Muitos anos depois de ter voltado, Aniceto José gostava de se sentar no canto da chaminé, na sua casa do monte alentejano, a beber chá e a contar histórias aos netos. Sabia muitas, e por vezes contava-nos também coisas do tempo da Grande Guerra.
De como o frio apertava nas trincheiras e os soldados comiam sopa aguada dentro dos capacetes que usavam na cabeça. E dos alemães, que o fizeram prisioneiro na batalha de La Lys e que, no fim de contas, assim lhe salvaram a vida. Era o herói da família, este avô que nunca matou ninguém porque lhe deram a tarefa de maqueiro e que a família deu como morto, mas que conseguiu regressar são e salvo da maior aventura da sua vida.

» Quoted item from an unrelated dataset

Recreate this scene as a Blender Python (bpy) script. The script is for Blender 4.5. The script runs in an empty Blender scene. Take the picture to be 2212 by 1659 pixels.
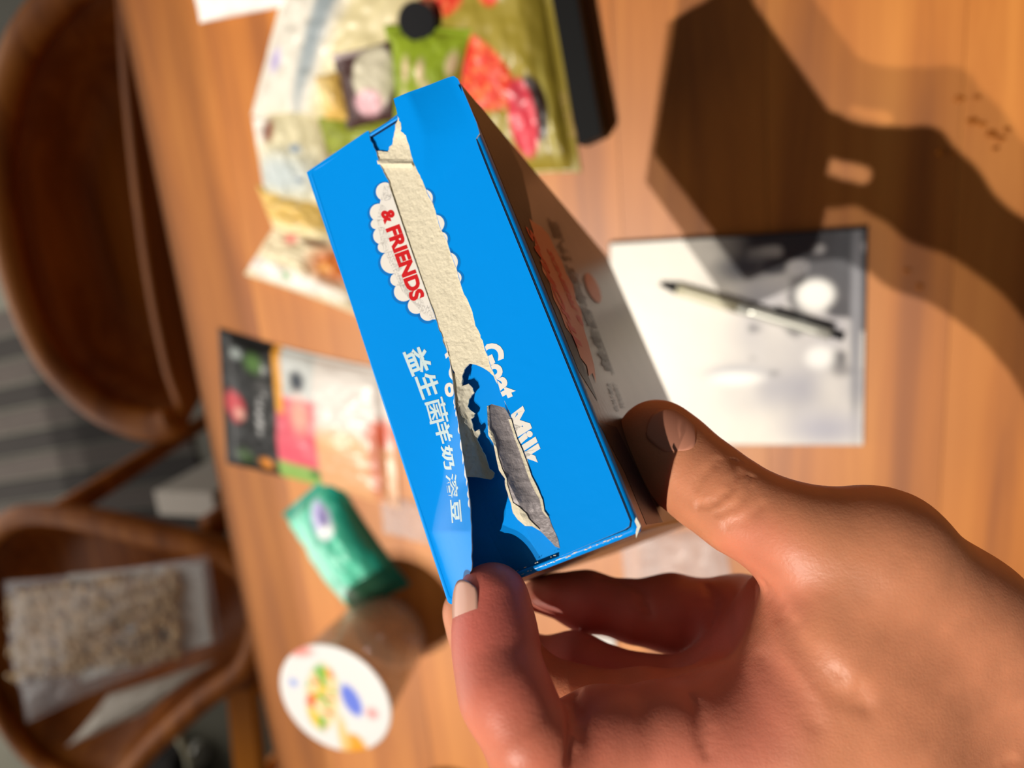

Aniceto José nasceu em 1895 na aldeia da Trindade, entre Beja e Castro Verde, no coração do Alentejo. Era ainda adolescente quando lhe morreu o pai e habituou-se desde cedo a trabalhar na lavoura e a cuidar da mãe e das cinco irmãs. Tinha 20 anos quando foi chamado a fazer a tropa e 22 quando, num dia que nós imaginamos cinzento e chuvoso, partiu do monte da Caxia, onde então vivia, para o comboio que o haveria de levar a Lisboa para embarcar para a Flandres.
A partida esteve longe de ser pacífica. Houve quem desertasse e quem simplesmente lhe desse para andar pela cidade, onde, quase de certeza, a maioria nunca tinha estado. O avô contava que muitos embarcaram à força, “por ordem do Sidónio Pais, que os vendeu a todos aos ingleses por uma libra por cabeça”. Não era homem de ligar muito à política, mas do Sidónio Pais nunca gostou.
Os recrutas de Beja integraram o Regimento de Infantaria 17 do corpo Expedicionário Português (CEP), que embarcou para França a 21 de Agosto de 1917. Ninguém sabia muito bem o que iria encontrar, mas era certo que não seria bom e o avô Aniceto haveria de levar o coração na boca. Mesmo aos netos, que o consideravam um herói, reconheceu muitas vezes o medo que teve, que todos tinham, escondidos nas trincheiras à espera dos bombardeamentos alemães. Nunca matou ninguém, mas viu a morte de frente tantas vezes, que lhes perdeu a conta, porque, como maqueiro, tinha de recolher do campo de batalha os mortos e os feridos. Disso não gostava muito de falar. Preferia contar coisas sobre os alemães, que o fizeram prisioneiro a 9 de Abril de 1918, na histórica batalha de La Lys
Esteve oito meses em Wesel, junto à fronteira com a Holanda onde, nas margens do Reno, ficava o campo de prisioneiros de guerra de Friedrichsfeld. Desse tempo sobreviveu um postal, enviado à mãe, Joaquina Maria: “Minha querida mãe, muito lhe desejo a sua saúde e bem e assim como as minhas manas e meus sobrinhos e toda a nossa família que me pertence, que este seu filho goza saúde. Minha mãe, peço que me diga as novidades. Sem mais, abrace muito as minhas manas e recomende a toda a nossa vizinhança. Aniceto José”
Aprendeu a ler na tropa, mas pedia a alguém que lhe escrevesse as cartas. E foi isso que deu origem a uma grande confusão, que levaria a família a dá-lo como morto: num outro postal que chegou ao Alentejo, lia-se que ele estava “na companhia do padrinho”, que também tinha ido para a guerra. Acontece que, pouco tempo antes, chegara a notícia de que o padrinho tinha morrido, pelo que a família pensou que aquela era uma forma de os colegas contornarem a censura que se fazia à correspondência dos prisioneiros e assim lhe dizerem que ele estava morto.
Aniceto regressou a Portugal a 18 de Janeiro de 1919, poucos dias depois de fazer 24 anos. Pediu a um compadre que fosse à frente, dar a notícia à mãe e às irmãs e assim evitar comoções, mas entre nós, os netos, imaginávamo-lo a chegar ao monte em apoteose, com as manas ainda de luto, a abraçá-lo e a desmaiarem de emoção.
Voltou à sua vida de lavrador, casou com Bárbara da Lança Palma e tiveram seis filhos, 10 netos, 13 bisnetos e quatro trinetos. Morreu tranquilamente, durante o sono, aos 88 anos.